*Set task:*
Render the following material again verbatim, leaving nothing out.

*Available data:*
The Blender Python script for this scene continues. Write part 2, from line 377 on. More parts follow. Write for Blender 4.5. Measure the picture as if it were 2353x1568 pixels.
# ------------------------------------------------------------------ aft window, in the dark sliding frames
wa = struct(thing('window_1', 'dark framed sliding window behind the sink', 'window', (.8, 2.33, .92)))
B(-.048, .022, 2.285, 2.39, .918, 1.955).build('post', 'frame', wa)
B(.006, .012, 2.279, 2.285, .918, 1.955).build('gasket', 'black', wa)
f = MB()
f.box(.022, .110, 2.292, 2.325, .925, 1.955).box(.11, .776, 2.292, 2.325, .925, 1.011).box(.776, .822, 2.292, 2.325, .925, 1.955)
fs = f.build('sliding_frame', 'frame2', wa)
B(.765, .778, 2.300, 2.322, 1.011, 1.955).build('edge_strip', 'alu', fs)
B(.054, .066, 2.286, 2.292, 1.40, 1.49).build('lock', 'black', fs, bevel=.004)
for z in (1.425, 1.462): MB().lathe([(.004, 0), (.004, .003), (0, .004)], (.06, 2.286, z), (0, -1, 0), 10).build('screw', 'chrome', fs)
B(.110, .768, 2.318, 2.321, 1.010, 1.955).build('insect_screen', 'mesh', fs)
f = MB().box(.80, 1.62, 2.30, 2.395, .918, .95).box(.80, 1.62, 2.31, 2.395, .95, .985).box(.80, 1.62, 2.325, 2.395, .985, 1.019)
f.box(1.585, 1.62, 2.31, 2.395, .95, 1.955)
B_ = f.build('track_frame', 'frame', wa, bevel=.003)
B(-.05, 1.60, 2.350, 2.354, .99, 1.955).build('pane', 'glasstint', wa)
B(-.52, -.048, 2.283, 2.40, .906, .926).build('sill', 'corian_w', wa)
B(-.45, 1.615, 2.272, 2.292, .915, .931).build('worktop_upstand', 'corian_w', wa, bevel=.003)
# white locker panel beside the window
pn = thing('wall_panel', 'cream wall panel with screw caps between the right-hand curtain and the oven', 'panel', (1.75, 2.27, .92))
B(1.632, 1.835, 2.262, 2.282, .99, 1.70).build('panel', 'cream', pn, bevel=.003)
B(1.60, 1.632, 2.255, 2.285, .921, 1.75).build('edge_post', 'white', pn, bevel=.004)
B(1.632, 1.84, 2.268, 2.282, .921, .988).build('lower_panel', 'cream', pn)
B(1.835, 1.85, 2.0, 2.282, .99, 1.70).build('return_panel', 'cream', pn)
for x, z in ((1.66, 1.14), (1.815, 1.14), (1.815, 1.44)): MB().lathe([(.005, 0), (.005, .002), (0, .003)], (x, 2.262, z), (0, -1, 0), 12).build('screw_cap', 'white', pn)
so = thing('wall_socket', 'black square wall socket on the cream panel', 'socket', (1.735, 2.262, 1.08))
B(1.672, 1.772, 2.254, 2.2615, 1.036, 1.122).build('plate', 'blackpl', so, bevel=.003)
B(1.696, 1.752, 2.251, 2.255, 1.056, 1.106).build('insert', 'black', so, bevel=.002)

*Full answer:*
The Blender Python script for this scene continues. Write part 2, from line 377 on. More parts follow. Write for Blender 4.5. Measure the picture as if it were 2353x1568 pixels.
# ------------------------------------------------------------------ aft window, in the dark sliding frames
wa = struct(thing('window_1', 'dark framed sliding window behind the sink', 'window', (.8, 2.33, .92)))
B(-.048, .022, 2.285, 2.39, .918, 1.955).build('post', 'frame', wa)
B(.006, .012, 2.279, 2.285, .918, 1.955).build('gasket', 'black', wa)
f = MB()
f.box(.022, .110, 2.292, 2.325, .925, 1.955).box(.11, .776, 2.292, 2.325, .925, 1.011).box(.776, .822, 2.292, 2.325, .925, 1.955)
fs = f.build('sliding_frame', 'frame2', wa)
B(.765, .778, 2.300, 2.322, 1.011, 1.955).build('edge_strip', 'alu', fs)
B(.054, .066, 2.286, 2.292, 1.40, 1.49).build('lock', 'black', fs, bevel=.004)
for z in (1.425, 1.462): MB().lathe([(.004, 0), (.004, .003), (0, .004)], (.06, 2.286, z), (0, -1, 0), 10).build('screw', 'chrome', fs)
B(.110, .768, 2.318, 2.321, 1.010, 1.955).build('insect_screen', 'mesh', fs)
f = MB().box(.80, 1.62, 2.30, 2.395, .918, .95).box(.80, 1.62, 2.31, 2.395, .95, .985).box(.80, 1.62, 2.325, 2.395, .985, 1.019)
f.box(1.585, 1.62, 2.31, 2.395, .95, 1.955)
B_ = f.build('track_frame', 'frame', wa, bevel=.003)
B(-.05, 1.60, 2.350, 2.354, .99, 1.955).build('pane', 'glasstint', wa)
B(-.52, -.048, 2.283, 2.40, .906, .926).build('sill', 'corian_w', wa)
B(-.45, 1.615, 2.272, 2.292, .915, .931).build('worktop_upstand', 'corian_w', wa, bevel=.003)
# white locker panel beside the window
pn = thing('wall_panel', 'cream wall panel with screw caps between the right-hand curtain and the oven', 'panel', (1.75, 2.27, .92))
B(1.632, 1.835, 2.262, 2.282, .99, 1.70).build('panel', 'cream', pn, bevel=.003)
B(1.60, 1.632, 2.255, 2.285, .921, 1.75).build('edge_post', 'white', pn, bevel=.004)
B(1.632, 1.84, 2.268, 2.282, .921, .988).build('lower_panel', 'cream', pn)
B(1.835, 1.85, 2.0, 2.282, .99, 1.70).build('return_panel', 'cream', pn)
for x, z in ((1.66, 1.14), (1.815, 1.14), (1.815, 1.44)): MB().lathe([(.005, 0), (.005, .002), (0, .003)], (x, 2.262, z), (0, -1, 0), 12).build('screw_cap', 'white', pn)
so = thing('wall_socket', 'black square wall socket on the cream panel', 'socket', (1.735, 2.262, 1.08))
B(1.672, 1.772, 2.254, 2.2615, 1.036, 1.122).build('plate', 'blackpl', so, bevel=.003)
B(1.696, 1.752, 2.251, 2.255, 1.056, 1.106).build('insert', 'black', so, bevel=.002)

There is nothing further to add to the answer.